Wpadłem do sklepu i rozłożyłem wszystko co tam było. Benro, Triopo, Velbon. Statywy stały na terakocie czyli twardym, śliskim i prostym podłożu. Na statyw szła moja głowica 488RC2 oraz 50D+100-400L.
Nawet sprzedawca stwierdził, że nie zdawał sobie sprawy, że to tak wygląda. Żaden statyw karbonowy z zakręcanymi zaciskami o wysokości 170-180 cm z takim obciażeniem nie był w stanie konkurować z 055XPROB. Nogi rozłozone na całą długość przedstawiają poprostu zupełnie inną sztywność. Było kilka osób w sklepie i wszyscy byli zaskoczeni - różnica w cenie najdroższego statywu w stosunku do frotki była ponad dwukrotna.

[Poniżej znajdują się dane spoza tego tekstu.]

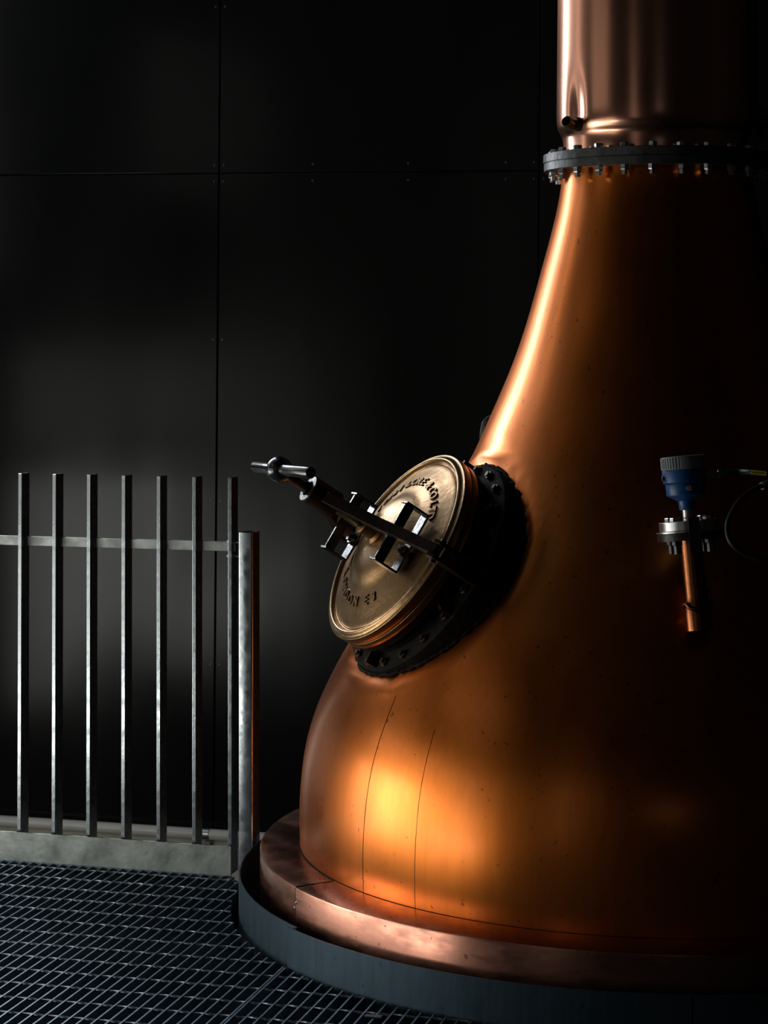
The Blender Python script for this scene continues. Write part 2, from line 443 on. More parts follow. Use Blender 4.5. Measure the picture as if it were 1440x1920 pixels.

No i jak to jest - tutaj własciciele niedrogich karbonów zachwalają ich stabilność. Przestrzegam wszystkich chcących stawiać cięższe zestawy na wysokich nogach. Przy rozłożeniu na maksa chyba jednak statywy typu 055 dalej rządzą.
Mam 172 cm ( w kapeluszu ) wzrostu, statywu potrzebuję w miarę uniwersalnego - czasem jakiś wypad w góry, poza tym na różnego rodzaju wycieczki itp, oraz od czasu do czasu jakaś sesja z człowiekiem po drugiej stronie obiektywu.
Po dzisiejszej wizycie w sklepie sądzę, że 055 jest dla mnie nieco za ciężka i skłaniałbym się bardziej do 190 - tylko ze względu na wagę. Oczywiście wszystko inne w 055 jest lepsze, jednak nie bardzo widzę się wchodzącego na szczyt z aparatem i 3kg statywem...
W chwili obecnej posiadam C50D + Tamron 17-50 f2.8 VC czyli ca. 1kg. W przyszłości może zagości coś cięższego typu 70-200 f2.8. Niestety nie znam nikogo kto posiadałby np tańszy statyw carbonowy, więc nie wiem jak się ma sprawa z tego typu sprzętem ...
Budżet powiedzmy 750 zł na statyw z głowicą i tu kolejny problem - brać MF 496, czy lepiej coś innego ??